* Extracted information:
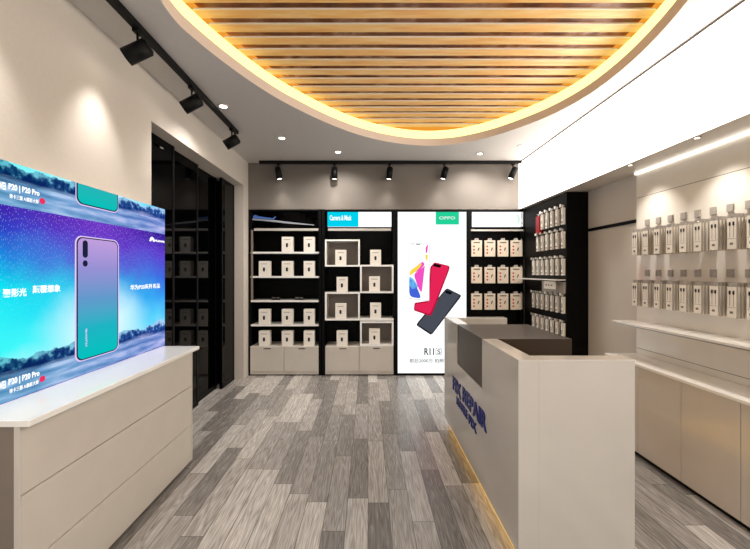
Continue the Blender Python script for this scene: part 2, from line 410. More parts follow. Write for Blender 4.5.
* * *
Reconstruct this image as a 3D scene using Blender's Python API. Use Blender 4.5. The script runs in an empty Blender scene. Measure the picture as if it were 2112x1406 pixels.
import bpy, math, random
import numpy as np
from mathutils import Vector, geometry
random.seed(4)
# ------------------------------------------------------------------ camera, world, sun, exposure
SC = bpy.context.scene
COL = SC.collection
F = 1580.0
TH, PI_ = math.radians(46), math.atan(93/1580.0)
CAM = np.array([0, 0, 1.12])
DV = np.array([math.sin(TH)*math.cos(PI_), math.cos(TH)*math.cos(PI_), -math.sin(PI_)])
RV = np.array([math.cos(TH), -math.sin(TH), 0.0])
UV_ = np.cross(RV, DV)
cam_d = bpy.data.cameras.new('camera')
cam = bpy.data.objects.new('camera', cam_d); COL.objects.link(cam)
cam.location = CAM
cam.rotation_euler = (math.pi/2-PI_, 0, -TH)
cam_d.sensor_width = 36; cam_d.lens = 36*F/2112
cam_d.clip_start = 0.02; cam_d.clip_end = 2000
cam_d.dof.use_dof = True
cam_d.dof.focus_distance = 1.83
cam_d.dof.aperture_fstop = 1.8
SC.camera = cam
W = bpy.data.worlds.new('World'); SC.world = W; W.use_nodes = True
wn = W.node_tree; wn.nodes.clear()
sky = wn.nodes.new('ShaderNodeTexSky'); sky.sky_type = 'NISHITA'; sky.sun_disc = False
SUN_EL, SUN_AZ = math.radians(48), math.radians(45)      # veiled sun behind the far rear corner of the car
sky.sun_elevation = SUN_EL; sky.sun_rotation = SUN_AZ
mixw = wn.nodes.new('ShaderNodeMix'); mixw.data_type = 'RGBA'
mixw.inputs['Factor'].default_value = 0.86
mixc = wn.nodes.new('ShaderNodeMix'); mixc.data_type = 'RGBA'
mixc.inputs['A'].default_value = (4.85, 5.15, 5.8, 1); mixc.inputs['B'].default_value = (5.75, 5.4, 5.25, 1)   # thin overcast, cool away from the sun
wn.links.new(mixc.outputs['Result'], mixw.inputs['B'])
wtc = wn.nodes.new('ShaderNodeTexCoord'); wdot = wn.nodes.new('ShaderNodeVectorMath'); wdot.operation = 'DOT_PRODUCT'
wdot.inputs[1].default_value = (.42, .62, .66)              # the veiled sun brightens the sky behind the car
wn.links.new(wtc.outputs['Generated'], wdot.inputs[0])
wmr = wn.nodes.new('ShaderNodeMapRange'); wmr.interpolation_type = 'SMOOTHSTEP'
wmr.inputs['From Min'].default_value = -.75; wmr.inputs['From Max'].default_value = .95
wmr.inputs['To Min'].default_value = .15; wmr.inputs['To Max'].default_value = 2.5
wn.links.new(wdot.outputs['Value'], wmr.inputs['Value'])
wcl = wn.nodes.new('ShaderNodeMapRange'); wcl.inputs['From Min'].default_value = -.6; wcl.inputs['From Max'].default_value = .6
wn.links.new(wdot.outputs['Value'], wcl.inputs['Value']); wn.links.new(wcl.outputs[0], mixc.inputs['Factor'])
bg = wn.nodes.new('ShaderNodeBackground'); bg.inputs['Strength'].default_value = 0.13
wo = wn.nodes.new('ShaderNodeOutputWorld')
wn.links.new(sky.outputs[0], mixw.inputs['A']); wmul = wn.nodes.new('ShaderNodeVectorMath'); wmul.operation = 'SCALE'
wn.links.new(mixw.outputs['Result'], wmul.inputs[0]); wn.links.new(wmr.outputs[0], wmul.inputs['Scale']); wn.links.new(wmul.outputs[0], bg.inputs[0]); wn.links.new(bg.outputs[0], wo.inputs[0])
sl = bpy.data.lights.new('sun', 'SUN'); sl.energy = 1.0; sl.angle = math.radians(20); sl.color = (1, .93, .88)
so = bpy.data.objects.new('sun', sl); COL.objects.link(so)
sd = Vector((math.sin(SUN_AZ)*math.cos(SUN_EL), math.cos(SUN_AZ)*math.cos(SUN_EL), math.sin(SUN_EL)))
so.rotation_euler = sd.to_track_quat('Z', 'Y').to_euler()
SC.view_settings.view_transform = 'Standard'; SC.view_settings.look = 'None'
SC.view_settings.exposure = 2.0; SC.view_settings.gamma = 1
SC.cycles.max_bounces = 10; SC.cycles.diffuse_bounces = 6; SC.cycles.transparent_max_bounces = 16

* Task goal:
Which lines of the material contain the string "this"? List each of them.

* Full answer:
Continue the Blender Python script for this scene: part 2, from line 410. More parts follow. Write for Blender 4.5.
Reconstruct this image as a 3D scene using Blender's Python API. Use Blender 4.5. The script runs in an empty Blender scene. Measure the picture as if it were 2112x1406 pixels.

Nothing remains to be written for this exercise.